Transatlantic trashing, Part 2
Days after the PGA Tour's Policy Board charitably granted a get-out-of-jail card to Lee Westwood and Rory McIlroy by changing a rule to allow ex-members the opportunity to play in the Players Championship and 10 other events, the latter strongly suggested that he would be skipping the so-called fifth major next year, set for the week after he defends his title at Quail Hollow in Charlotte. McIlroy said the famously democratic Pete Dye course doesn't suit him and that he would prefer to play springtime events in Europe instead. Earlier this year, Westwood said the World Golf Championships events had supplanted the Players in importance -- a laughable assertion given the tiny fields at WGC events -- and said it had fallen to around "eighth" on the scale of meaningful tournaments. To each his own, of course. Westwood rather famously doesn't love St. Andrews, either. But when the PGA Tour carves out an exemption specifically to allow those players who resigned their membership to play in its flagship event in Ponte Vedra Beach, and that opportunity is met in some quarters with indifference or criticism, well, the Atlantic Ocean has never seemed wider.

Flipping out
If the tableau sounded at all familiar, it's for good reason. Ian Poulter was zapped by an obscure rule violation his final playoff hole at the Dubai World Championship on Sunday when he dropped his ball, which landed on his marker, causing the "lucky" coin to flip. It resulted in an automatic one-shot penalty and Karlsson won the title. In 2002, at the Genuity event at Doral, Jesper Parnevik suffered the same fate when he dropped his ball on his marker and called it the "dumbest rule ever invented" and marked his ball with a tee for several rounds thereafter. Some of us recall the odd Parnevik issue -- that might be redundant in his particular case -- with a lot more clarity than we do the Genuity, which is one of an astounding six different titles that the Doral tour stop has carried since 2000. Monday, the PGA Tour was expected to announce that General Motors had taken over sponsorship starting in 2011, replacing software company CA, which lasted all of four years. By the way, two Parnevik references on the same Monday is definitely an Up & Down record.

Coin of the realm
No question, it's pitiable that Poulter's bid to win this third event of the year was marred by a rare and admittedly bizarre rules violation, which means that more than any other element outside of the Tiger Woods fiasco, 2010 will be recalled mostly for a string of bizarre infractions. Juli Inkster, Jim Furyk and Dustin Johnson were among the many who were either disqualified or damaged by penalties along the way, for violations both great and small. During a year in which the biggest player in the game was a non-factor, minutiae in the rulebook far too often became the major storyline.

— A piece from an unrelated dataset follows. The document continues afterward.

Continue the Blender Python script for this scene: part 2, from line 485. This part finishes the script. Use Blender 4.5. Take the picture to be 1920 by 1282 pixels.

Down Under blunder The PGA Tour for years has positioned and championed the Presidents Cup as a worthy alternate-year knockoff of the Ryder, its older and more esteemed counterpart in international team fare. So what should we make of the news that Michael Jordan has been appointed for the second time as an U.S. assistant, this time for next year's matches in Australia? How is anybody to take the matches seriously when a guy like Jordan, who isn't exactly a shining role model for the game and has been at least partly blamed for leading Woods down the road to temptation, was a complete sideshow at the 2009 matches in San Francisco, tooling around in a cart, causing security issues and mostly just getting in the way. In the most laughable statement associated with golf in years, he declined to conduct interviews and claimed he didn't want to be a distraction. He was the definition of a distraction, serving no purpose other than to trade tall tales with players in the team room. Jordan has been accorded inside-the-ropes access at Ryder and Presidents cups for years, lessening the sporting credibility of each. It's way past time to ask why, but not too late to wonder, why again?

Us vs. them, all over again
Call it what you will -- provincialism, territorialism or protectionism. When the PGA Tour enforces its long-established rules and regs regarding player membership, it's accused of being a bully. When the European Tour raises its membership minimum twice in as many years, it's ... what, exactly? EuroTour commissioner George O'Grady has always been a glib guy and a terrific interview, but he way overstepped his station last week in Dubai when he directly implied that Europeans who join the U.S. tour are being disloyal and that the European circuit hasn't applied any pressure to keep them from defecting. What an astounding sound bite of balderdash. "We're delighted Martin is staying loyal to the European Tour," O'Grady said last week of Kaymer's decision not join the U.S. tour. "We're not about, 'You must play here.' We're about, 'You must do what's right for your development as a golfer.'" Raising the European Tour's membership minimum from 11 to 13 events in the span of two years says all you need to know about the commish's self-serving propaganda. The U.S. membership rules have been static for years. The European Tour is making it harder for stars to be global players.